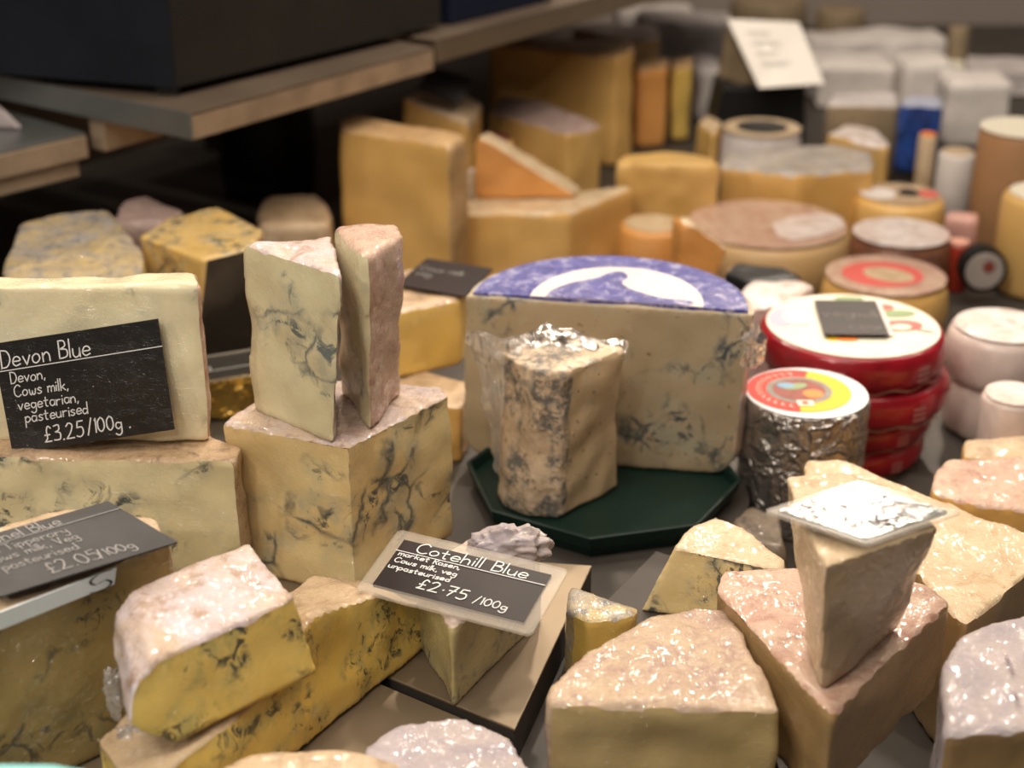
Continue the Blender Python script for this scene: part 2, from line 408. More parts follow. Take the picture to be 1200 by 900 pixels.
    # grey mould patches on the small wedge
    m = N('grey_mould_rind')
    col = m.mix(m.ramp(m.noise(60, 5, .6), .4, .6), (.78,.60,.42), (.66,.48,.31))
    big = m.ramp(m.noise(15, 3, .6, 0, m.scl((1.5,1.5,1), (0,0,.4))), .46, .53)
    det = m.ramp(m.noise(95, 7, .75), .42, .56)
    col = m.mix(m.math('MULTIPLY', m.math('MULTIPLY', big, det), .92), col, (.12,.125,.12))
    col = m.mix(m.math('MULTIPLY', m.ramp(m.noise(120, 5, .7), .60, .64), .7), col, (.07,.05,.035))
    M['mould'] = m.finish(**{'Base Color': col, 'Roughness': .6, 'Normal': m.bump(m.noise(120, 7, .7), .9, .002), 'Coat Weight': .6, 'Coat Roughness': .15, 'Coat Normal': m.film(1.)})
    M['mould_paste'] = paste('tan_mould_paste', (.74,.55,.34), (.66,.48,.28), .30, 1.3, film=.8, vc=(.12,.10,.08), dots=.4, rot=(.9,.5,.2))
    # steel and fittings
    M['steel'] = plain('worn_steel_sheet', (.075,.064,.054), .55, .35, .15, 14, .05)
    M['tray'] = plain('brushed_steel_tray', (.25,.19,.125), .5, .6, .12, 10, .05)
    M['tray_side'] = plain('dark_tray_side', (.055,.045,.038), .6, .0, .2, 10)
    M['shelf_steel'] = plain('dark_shelf_steel', (.26,.27,.26), .35, .7, .2, 8)
    M['shelf_top'] = plain('brown_reflecting_shelf_top', (.24,.18,.13), .4, .5, .2, 9)
    M['shelf_wood'] = plain('warm_reflecting_shelf_edge', (.50,.37,.25), .4, .35, .25, 20, .1)
    M['black_box'] = plain('black_box_paint', (.010,.012,.018), .45, .0, .3, 12)
    M['box_side'] = plain('black_brown_box_side', (.030,.026,.022), .4, .0, .25, 8)
    M['navy'] = plain('navy_box', (.008,.012,.03), .4)
    M['dark'] = plain('dark_panel', (.12,.075,.048), .5, 0, .5, 5)
    M['black'] = plain('black_plastic', (.012,.012,.012), .4)
    M['wall'] = plain('grey_brown_wall', (.34,.28,.245), .7, 0, .12, 2)
    M['floor'] = plain('grey_floor', (.12,.11,.10), .6, 0, .2, 2)
    M['green_plate'] = plain('dark_green_plastic', (.006,.022,.016), .42, 0, .2, 120, .25)
    m = N('black_card')
    sm = m.math('MULTIPLY', m.ramp(m.noise(22, 5, .7, .6, m.scl((1,1,2), (.2,.4,.9))), .52, .75), .35)
    M['black_card'] = m.finish(**{'Base Color': m.mix(sm, (.014,.013,.014), (.07,.07,.075)), 'Roughness': .35, 'Coat Weight': .5, 'Coat Roughness': .12, 'Coat Normal': m.film(.5)})
    M['grey_card'] = plain('slate_grey_card', (.030,.028,.029), .42, 0, -.5, 30)
    M['brown_card'] = plain('brown_black_card', (.022,.013,.012), .42, 0, .2, 30)
    m = N('glossy_wrapped_card')
    M['shiny_card'] = m.finish(**{'Base Color': (.012,.011,.012,1), 'Roughness': .10, 'Normal': m.bump(m.noise(220, 5, .7, 1.), .5, .0008), 'Coat Weight': .6, 'Coat Roughness': .07, 'Coat Normal': m.bump(m.noise(130, 4, .6, 1.5), .35, .0006)})
    M['chalk'] = plain('chalk_ink', (.86,.84,.82), .6)
    M['faint_ink'] = plain('faint_ink', (.30,.28,.26), .6)
    m = N('clear_laminate')
    pr = m.n('BsdfPrincipled', {'Base Color': (.74,.66,.56,1), 'Roughness': .22}).outputs[0]
    tr = m.n('BsdfTransparent', {'Color': (.97,.96,.94,1)}).outputs[0]
    m.t.links.new(m.n('MixShader', {0: .24, 1: tr, 2: pr}).outputs[0], m.out.inputs[0]); M['laminate'] = m.m
    M['film'] = filmm('cling_film'); M['film_thick'] = filmm('bunched_cling_film', (.98,.96,.96), .12, .34)
    M['gold_foil'] = foilm('gold_foil', (.75,.50,.14), .2, 40)
    M['silver_foil'] = foilm('silver_foil_wrap', (.55,.50,.46), .24, 55, .85)
    M['blue_print'] = rindm('blue_print_with_film_glare', (.012,.012,.22), (.02,.02,.27), (.42,.40,.58), 1.6, 1., coatr=.12, bump=.2)  # whitish mottling: lace print marks, and film glare put into the colour
    M['white_print'] = rindm('white_print_under_film', (.74,.66,.60), (.70,.60,.56), (.74,.66,.62), 1, .6, coatr=.12, bump=.2)
    M['white_paper'] = plain('white_paper', (.72,.66,.62), .6, 0, .1, 40, .3)
    M['paper_pink'] = plain('pinkish_wrapped_paper', (.72,.58,.52), .4, 0, .2, 30, .5, .5)
    M['paper_grey'] = plain('greyish_paper', (.62,.56,.54), .55, 0, .2, 30, .4)
    M['paper_film'] = rindm('white_wrapped_top', (.84,.78,.75), (.70,.56,.50), (.50,.36,.30), .8, .8)
    M['lilac_paper'] = rindm('lilac_wrapped_paper', (.40,.34,.37), (.46,.38,.36), (.34,.29,.32), .6, 1., rot=(.4,1.2,.2), fine=1.4)
    M['red_film'] = plain('red_wrapper', (.34,.008,.018), .32, 0, .35, 30, .5, .6)
    M['red'] = plain('red_print', (.62,.03,.015), .5); M['redpink'] = plain('rosy_red_print', (.66,.12,.10), .4)
    M['yellow_print'] = plain('yellow_print', (.80,.48,.01), .5)
    M['cream_print'] = plain('cream_print', (.78,.72,.58), .45, 0, .06, 60)
    M['orange_print'] = plain('orange_print', (.85,.22,.03), .45); M['green_print'] = plain('green_print', (.25,.33,.16), .5)
    M['grey_print'] = plain('grey_print', (.28,.26,.22), .5, 0, .3, 90); M['maroon_print'] = plain('maroon_print', (.30,.07,.05), .5, 0, .4, 120)
    M['bluegrey_print'] = plain('blue_grey_print', (.40,.42,.52), .5); M['lightblue_print'] = plain('light_blue_print', (.20,.36,.50), .5)
    M['blue_pack'] = plain('blue_wrapper', (.02,.07,.30), .3, 0, .5, 40, .6, .6)
    M['teal'] = plain('turquoise_plastic', (.25,.62,.62), .4)
    M['terracotta'] = plain('brown_box_card', (.42,.23,.11), .55, 0, .15, 10)
    M['grey_disc'] = plain('grey_paper_disc', (.42,.36,.32), .5, 0, .15, 30)
    M['tan_card'] = plain('tan_card', (.28,.21,.13), .6, 0, .2, 20)
mats()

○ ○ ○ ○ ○

> **The task**
Give all the lines above again, character for character, without pictures.

> **Full solution**
Continue the Blender Python script for this scene: part 2, from line 408. More parts follow. Take the picture to be 1200 by 900 pixels.
    # grey mould patches on the small wedge
    m = N('grey_mould_rind')
    col = m.mix(m.ramp(m.noise(60, 5, .6), .4, .6), (.78,.60,.42), (.66,.48,.31))
    big = m.ramp(m.noise(15, 3, .6, 0, m.scl((1.5,1.5,1), (0,0,.4))), .46, .53)
    det = m.ramp(m.noise(95, 7, .75), .42, .56)
    col = m.mix(m.math('MULTIPLY', m.math('MULTIPLY', big, det), .92), col, (.12,.125,.12))
    col = m.mix(m.math('MULTIPLY', m.ramp(m.noise(120, 5, .7), .60, .64), .7), col, (.07,.05,.035))
    M['mould'] = m.finish(**{'Base Color': col, 'Roughness': .6, 'Normal': m.bump(m.noise(120, 7, .7), .9, .002), 'Coat Weight': .6, 'Coat Roughness': .15, 'Coat Normal': m.film(1.)})
    M['mould_paste'] = paste('tan_mould_paste', (.74,.55,.34), (.66,.48,.28), .30, 1.3, film=.8, vc=(.12,.10,.08), dots=.4, rot=(.9,.5,.2))
    # steel and fittings
    M['steel'] = plain('worn_steel_sheet', (.075,.064,.054), .55, .35, .15, 14, .05)
    M['tray'] = plain('brushed_steel_tray', (.25,.19,.125), .5, .6, .12, 10, .05)
    M['tray_side'] = plain('dark_tray_side', (.055,.045,.038), .6, .0, .2, 10)
    M['shelf_steel'] = plain('dark_shelf_steel', (.26,.27,.26), .35, .7, .2, 8)
    M['shelf_top'] = plain('brown_reflecting_shelf_top', (.24,.18,.13), .4, .5, .2, 9)
    M['shelf_wood'] = plain('warm_reflecting_shelf_edge', (.50,.37,.25), .4, .35, .25, 20, .1)
    M['black_box'] = plain('black_box_paint', (.010,.012,.018), .45, .0, .3, 12)
    M['box_side'] = plain('black_brown_box_side', (.030,.026,.022), .4, .0, .25, 8)
    M['navy'] = plain('navy_box', (.008,.012,.03), .4)
    M['dark'] = plain('dark_panel', (.12,.075,.048), .5, 0, .5, 5)
    M['black'] = plain('black_plastic', (.012,.012,.012), .4)
    M['wall'] = plain('grey_brown_wall', (.34,.28,.245), .7, 0, .12, 2)
    M['floor'] = plain('grey_floor', (.12,.11,.10), .6, 0, .2, 2)
    M['green_plate'] = plain('dark_green_plastic', (.006,.022,.016), .42, 0, .2, 120, .25)
    m = N('black_card')
    sm = m.math('MULTIPLY', m.ramp(m.noise(22, 5, .7, .6, m.scl((1,1,2), (.2,.4,.9))), .52, .75), .35)
    M['black_card'] = m.finish(**{'Base Color': m.mix(sm, (.014,.013,.014), (.07,.07,.075)), 'Roughness': .35, 'Coat Weight': .5, 'Coat Roughness': .12, 'Coat Normal': m.film(.5)})
    M['grey_card'] = plain('slate_grey_card', (.030,.028,.029), .42, 0, -.5, 30)
    M['brown_card'] = plain('brown_black_card', (.022,.013,.012), .42, 0, .2, 30)
    m = N('glossy_wrapped_card')
    M['shiny_card'] = m.finish(**{'Base Color': (.012,.011,.012,1), 'Roughness': .10, 'Normal': m.bump(m.noise(220, 5, .7, 1.), .5, .0008), 'Coat Weight': .6, 'Coat Roughness': .07, 'Coat Normal': m.bump(m.noise(130, 4, .6, 1.5), .35, .0006)})
    M['chalk'] = plain('chalk_ink', (.86,.84,.82), .6)
    M['faint_ink'] = plain('faint_ink', (.30,.28,.26), .6)
    m = N('clear_laminate')
    pr = m.n('BsdfPrincipled', {'Base Color': (.74,.66,.56,1), 'Roughness': .22}).outputs[0]
    tr = m.n('BsdfTransparent', {'Color': (.97,.96,.94,1)}).outputs[0]
    m.t.links.new(m.n('MixShader', {0: .24, 1: tr, 2: pr}).outputs[0], m.out.inputs[0]); M['laminate'] = m.m
    M['film'] = filmm('cling_film'); M['film_thick'] = filmm('bunched_cling_film', (.98,.96,.96), .12, .34)
    M['gold_foil'] = foilm('gold_foil', (.75,.50,.14), .2, 40)
    M['silver_foil'] = foilm('silver_foil_wrap', (.55,.50,.46), .24, 55, .85)
    M['blue_print'] = rindm('blue_print_with_film_glare', (.012,.012,.22), (.02,.02,.27), (.42,.40,.58), 1.6, 1., coatr=.12, bump=.2)  # whitish mottling: lace print marks, and film glare put into the colour
    M['white_print'] = rindm('white_print_under_film', (.74,.66,.60), (.70,.60,.56), (.74,.66,.62), 1, .6, coatr=.12, bump=.2)
    M['white_paper'] = plain('white_paper', (.72,.66,.62), .6, 0, .1, 40, .3)
    M['paper_pink'] = plain('pinkish_wrapped_paper', (.72,.58,.52), .4, 0, .2, 30, .5, .5)
    M['paper_grey'] = plain('greyish_paper', (.62,.56,.54), .55, 0, .2, 30, .4)
    M['paper_film'] = rindm('white_wrapped_top', (.84,.78,.75), (.70,.56,.50), (.50,.36,.30), .8, .8)
    M['lilac_paper'] = rindm('lilac_wrapped_paper', (.40,.34,.37), (.46,.38,.36), (.34,.29,.32), .6, 1., rot=(.4,1.2,.2), fine=1.4)
    M['red_film'] = plain('red_wrapper', (.34,.008,.018), .32, 0, .35, 30, .5, .6)
    M['red'] = plain('red_print', (.62,.03,.015), .5); M['redpink'] = plain('rosy_red_print', (.66,.12,.10), .4)
    M['yellow_print'] = plain('yellow_print', (.80,.48,.01), .5)
    M['cream_print'] = plain('cream_print', (.78,.72,.58), .45, 0, .06, 60)
    M['orange_print'] = plain('orange_print', (.85,.22,.03), .45); M['green_print'] = plain('green_print', (.25,.33,.16), .5)
    M['grey_print'] = plain('grey_print', (.28,.26,.22), .5, 0, .3, 90); M['maroon_print'] = plain('maroon_print', (.30,.07,.05), .5, 0, .4, 120)
    M['bluegrey_print'] = plain('blue_grey_print', (.40,.42,.52), .5); M['lightblue_print'] = plain('light_blue_print', (.20,.36,.50), .5)
    M['blue_pack'] = plain('blue_wrapper', (.02,.07,.30), .3, 0, .5, 40, .6, .6)
    M['teal'] = plain('turquoise_plastic', (.25,.62,.62), .4)
    M['terracotta'] = plain('brown_box_card', (.42,.23,.11), .55, 0, .15, 10)
    M['grey_disc'] = plain('grey_paper_disc', (.42,.36,.32), .5, 0, .15, 30)
    M['tan_card'] = plain('tan_card', (.28,.21,.13), .6, 0, .2, 20)
mats()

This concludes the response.